Vidigal, 19 de maio de 2043
A esperança não é última a morrer, como se diz por aí. A esperança nunca morre. Pude comprová-lo na passagem pelas Sementes de Lys. A minha amiga Ana me concedeu o privilégio de conhecer pais e professores decididos a reivindicar direitos. Nesse encontro, conheci a Vanda, escritora de belos livros para a infância, como aquele que dá pelo título de “A que sabe o Amor?” e onde escreveu “vamos experimentar a vida com um novo olhar, com um novo sabor”.
Na Primavera de vinte e três, experimentávamos a vida com um novo olhar, víamos surgir projetos concebidos por educadores, que não se consideravam funcionários de um ministério e se assumiam cocriadores de comunidades.
Não contribuíam para a dissolução de relações familiares e sociais, pois o seu múnus profissional não incluía a guarda de crianças em guetos.. Consideravam a escola como espaço público aberto, vinculado à cultura, à vida, espaço de convivência, onde os jovens aprendiam a reinvenção da fraternidade. Uma escola que ajudasse os jovens a ver a sua comunidade como coisa sua, se sentissem pertença, adquirissem identidade local, pois, como diria o Nietzsche, a primeira tarefa da educação era ensinar a ver.
Consideravam a educação como pré-condição de desenvolvimento, de justiça social, de distribuição de renda, da reconstrução de um país.
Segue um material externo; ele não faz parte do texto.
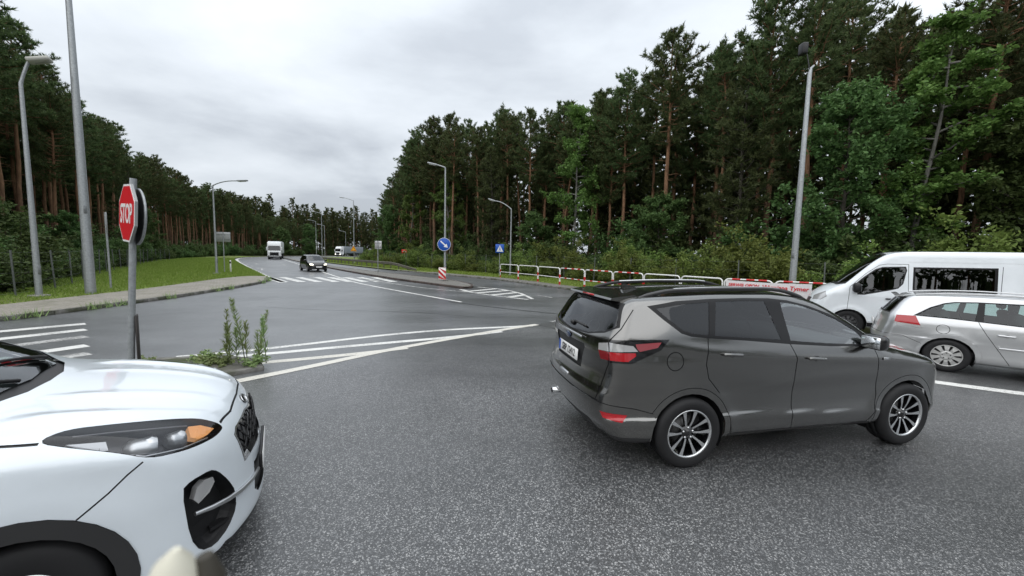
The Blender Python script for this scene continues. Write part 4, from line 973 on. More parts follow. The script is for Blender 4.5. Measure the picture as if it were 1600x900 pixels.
for s_ in stroke([(.08, 1.07), (-.1, 1.095), (-.35, 1.12), (-.5, 1.13)], .008): rs.append(reg('body', BLK, s_, cond=lambda c, n: abs(c.y) > .6 and n.z < .95, off=.005))
for ax in (0, -2.67): rs.append(reg('front_arch_cladding' if ax == 0 else 'rear_arch_cladding', P_CLAD, circ((ax, .335), .424, 30), cond=lambda c, n: abs(c.y) > .55, off=-.006))
rs += [reg('sill', P_CLAD, [(-2.3, .36), (-.36, .36), (-.36, .1), (-2.3, .1)], cond=side_c, off=-.004)]
WSP = [(-1.12, -.56), (-1.10, 0), (-1.12, .56), (-.62, .68), (-.44, .665), (-.27, .46), (-.225, 0), (-.27, -.46), (-.44, -.665), (-.62, -.68)]
rs += [reg('windscreen', G_WS, WSP, 'top', upc, .004, split=False),
       reg('body', BLK, [(-.62, -.72), (-.55, -.715), (-.42, -.69), (-.25, -.50), (-.165, -.22), (-.15, 0), (-.165, .22), (-.25, .50), (-.42, .69), (-.55, .715), (-.62, .72), (-.44, .67), (-.27, .46), (-.225, 0), (-.27, -.46), (-.44, -.67)], 'top', upc, .016)]
for (a, b) in ((-.9, -.45), (-1.0, -.5)): pass
rs += [reg('front_door_window', G_CLEAR, [(-.55, 1.16), (-.72, 1.27), (-1.05, 1.48), (-1.2, 1.53), (-1.45, 1.55), (-1.5, 1.14)], cond=side_c, off=.004), reg('rear_door_window', G_PRIV, [(-1.58, 1.55), (-2.3, 1.53), (-2.42, 1.2), (-1.62, 1.14)], cond=side_c, off=.004), reg('quarter_window', G_PRIV, [(-2.42, 1.51), (-2.85, 1.4), (-2.5, 1.22)], cond=side_c, off=.004)]
for g in ([(-.46, 1.12), (-.42, .8), (-.46, .37)], [(-1.55, 1.12), (-1.52, .7), (-1.55, .37)], [(-2.35, 1.15), (-2.25, .85), (-2.12, .66)]): rs += [reg('body', BLK, s_, cond=side_c, off=.005) for s_ in stroke(g, .008)]
rs += [reg('rear_window', G_PRIV, [(-.55, 1.52), (.55, 1.52), (.66, 1.2), (-.66, 1.2)], 'rear', rear_c, .004, split=False), reg('tail_light', REDL, [(-.86, 1.12), (.86, 1.12), (.86, .98), (-.86, .98)], 'rear', rear_c, -.002)]
wo = build_shell(CROSS, (-3.7, 1.08, 1.08, .04, 1.80), (-3.0, .45, .32, .40, .70), .034, rs, wsuv, P_WHITE)
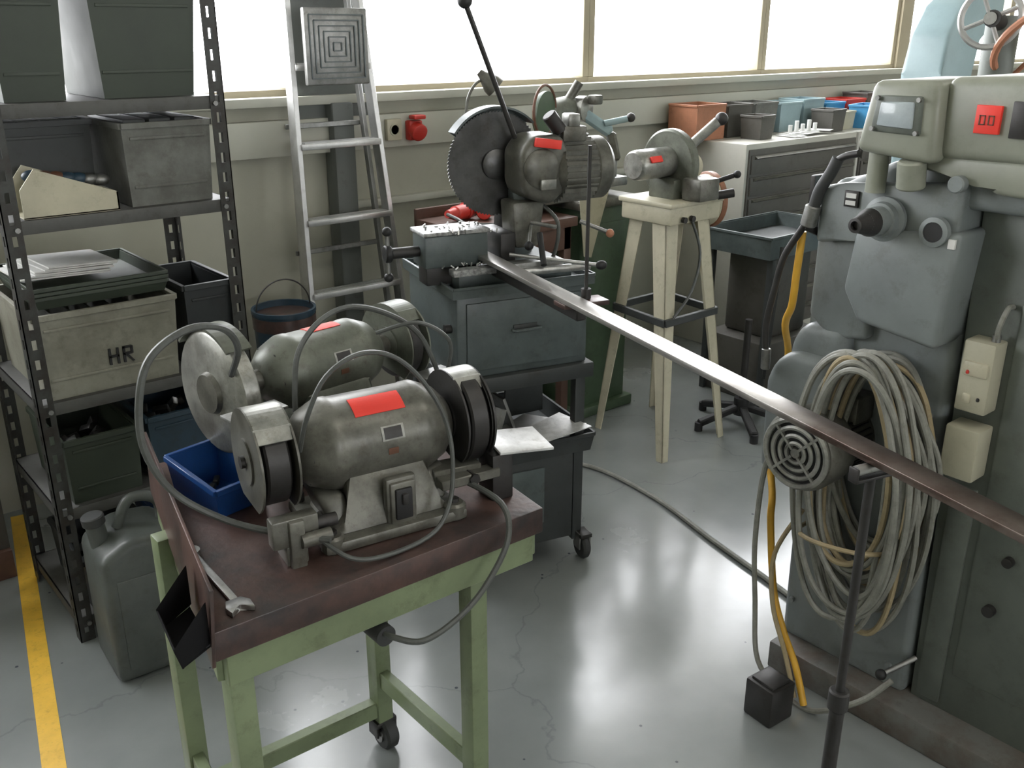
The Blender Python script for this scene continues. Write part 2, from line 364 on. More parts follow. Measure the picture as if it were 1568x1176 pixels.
for q in range(6):
    a=.015+.02*q
    x0,x1,z0,z1=LX+1.93+a,LX+2.195-a,1.51+a,1.77-a
    for (p,r) in (((x0,z0),(x1,z0)),((x0,z1),(x1,z1)),((x0,z0),(x0,z1)),((x1,z0),(x1,z1))):
        l.beam((p[0],3.398,p[1]),(r[0],3.398,r[1]),.005,.004,'saw_grey',bev=0,up=(0,1,0))
for sd in (-1,1): l.b2((lx(sd,0)-.02,ly(0)-.04,0),(lx(sd,0)+.02,ly(0)+.04,.04),'rubber')
l.done()
o=B('wall_socket');o.b2((2.30,WY-.075,1.25),(2.375,WY-.05,1.34),'cream',bev=.004);o.lathe((2.337,WY-.075,1.295),(0,-1,0),[(.026,0),(.026,.004),(.02,.004),(.018,-.01)],'switchbox');o.done()
o=B('power_socket_red');o.b2((2.405,WY-.09,1.245),(2.475,WY-.05,1.33),'red',bev=.008);o.lathe((2.44,WY-.085,1.29),(0,-1,-.4),[(.038,0),(.038,.035),(.03,.04)],'red');o.box((2.44,WY-.10,1.345),(.06,.05,.018),'red',bev=.005);o.done()
# ---------------------------------------------------------------- bench
b=B('grinder_bench')
tp=[(.45,1.27),(1.13,1.25),(1.22,1.92),(.60,1.95)]
b.prism([(x,y,.755) for x,y in tp],(0,0,.055),'rust',bev=.003)
b.prism([(.448,1.265,.75),(.602,1.945,.75),(.602,1.935,.895),(.458,1.262,.89)],(-.006,.001,0),'rust',bev=.001)
for q,(p,r) in enumerate((((.47,1.295),(1.11,1.275)),((1.11,1.275),(1.185,1.86)),((1.185,1.86),(.61,1.90)),((.61,1.90),(.48,1.295)))):
    b.beam((*p,.725),(*r,.725),.04,.06,'green_bench')
legs=[(.495,1.305),(1.0,1.315),(1.0,1.70),(.54,1.72)]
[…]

E o ato de educar como processo em que o conviver com o outro transformava, em todo o tempo e de maneira recíproca, como diria o Maturana.
A escola não deveria visitar a comunidade, porque ninguém visita a sua casa; mora nela. Nem precisaria de levar a escola para a comunidade, dado que se constituíra num nodo de uma rede chamada “comunidade”. As associações de moradores (e as associações de pais), os líderes locais, os representantes do poder público deveriam ser considerados, não como objetos de intervenção, ou apenas convidados a ir à escola, mas como sujeitos, autores de mudança.
Viria a acontecer uma efetiva aprendizagem e transformação social, traduzida na melhoria das condições da qualidade de vida dos membros da comunidade, quando a comunidade participasse, quer da elaboração de projetos, quer na execução das ações a desenvolver, contribuindo para a reformulação das medidas de política educativa, para uma política pública séria. E, se a escola fazia parte integrante da comunidade, faria sentido haver um espaço e tempo escolar separado de um espaço e tempo comunitário?
Havia quem considerasse uma escola ensimesmada pudesse ser uma comunidade. mas a escola de sala de aula inibia a relação comunicativa, impedia a convivencialidade.
Um jovem professor enviou-me a seguinte mensagem:
“Professor José, desde o início deste ano, sou vítima de assédio moral e abuso de poder por parte da coordenadora de estabelecimento onde fui colocado. Hoje, estavam os alunos a apresentar os projetos que fizeram, e convidei os pais para participarem no processo. A coordenadora entrou pela sala dentro e perguntou várias vezes às mães o que estavam ali a fazer… Peço ajuda. Há alguma lei que proíbe os pais de entrar na escola e fazerem parte do processo das aprendizagens dos alunos?”
Participei de um encontro de pais e professores, na escola do Vidigal, iniciativa de um diretor de nova geração e contraponto do autoritarismo de uma coordenadora. Nos anos seguintes, essa escola viria a transformar-se num polo de inovação, objeto de estudo e lugar de imersões formativas. Surpreendia a maturidade dos educadores presentes nesse encontro, a consciência de que educar era ato político, exercício de direitos humanos.